Katastrophenschutz genügt nicht mehr
Kritiker und Expertinnen monieren freilich schon länger, dass der Katastrophenschutz in Deutschland den Herausforderungen nicht mehr genüge, die der fortschreitende Klimawandel mit sich bringe. Der SPD-Experte Sebastian Hartmann sagte der NZZ, dass in Deutschland – im Unterschied etwa zur Schweiz – die Bevölkerung von den Behörden zu wenig einbezogen werde. Viele Menschen würden schlicht nicht wissen, was sie im Katastrophenfall zu tun hätten.
Dass es an Eigenverantwortung fehle, darauf weist auch die englische Forscherin Cloke hin. Hartmut Ziebs, der ehemalige Präsident des Deutschen Feuerwehrverbands, kritisiert, dass die deutsche Politik die Menschen damit offenbar nicht zu sehr habe «belasten» wollen. Der Bund habe in den letzten Jahren viele Übungen durchgespielt – Lehren aus den erkannten Schwächen habe man aber kaum gezogen.

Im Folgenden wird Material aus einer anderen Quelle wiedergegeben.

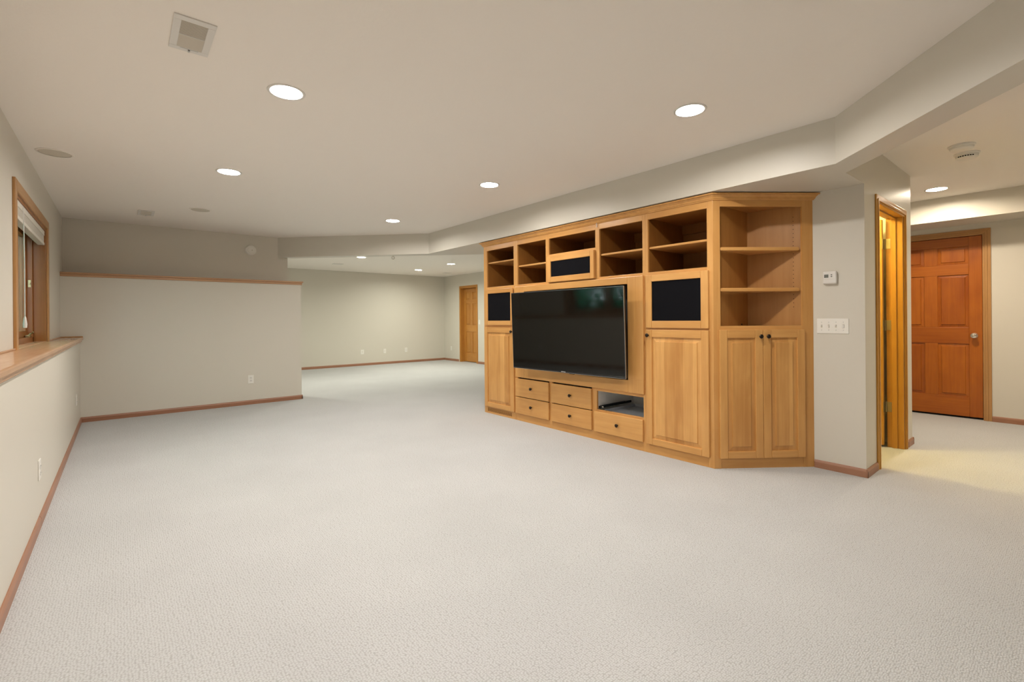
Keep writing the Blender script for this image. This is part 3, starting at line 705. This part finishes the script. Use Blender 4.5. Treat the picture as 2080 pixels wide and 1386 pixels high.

Baerbock: Der Bund muss aktiver werden
Ein Problem ist auch das föderale Zusammenwirken. Für den Katastrophenschutz zuständig sind Bundesländer und Gemeinden. Die können oder wollen sich besseren Hochwasserschutz aber oft nicht leisten. Politiker aller Parteien fordern nun, dass der Bund künftig mehr Verantwortung übernehme. Seehofer widersprach: An der über Jahrzehnte gewachsenen föderalistischen Struktur wolle er nicht rütteln: «Zentralismus verbessert hier gar nichts.»
Annalena Baerbock, Kanzlerkandidatin der Grünen, sagte dem «Spiegel» am Montag, dass der Katastrophenschutz nur funktioniere, wenn alle Ebenen und Akteure ineinandergriffen und ein Bundesamt die Anstrengungen bündle und koordiniere. Sie forderte mehr Investitionen für Anpassungen an den Klimawandel und ein «striktes Bauverbot in Hochwasserrisikogebieten».
In Letzterem sieht langfristig auch der Hochwasserforscher Jürgen Jensen von der Universität Siegen am meisten Potenzial. Gerade auch im Vergleich zur Schweiz, wo das Baurecht in Risikogebieten restriktiver gehandhabt werde als in Deutschland.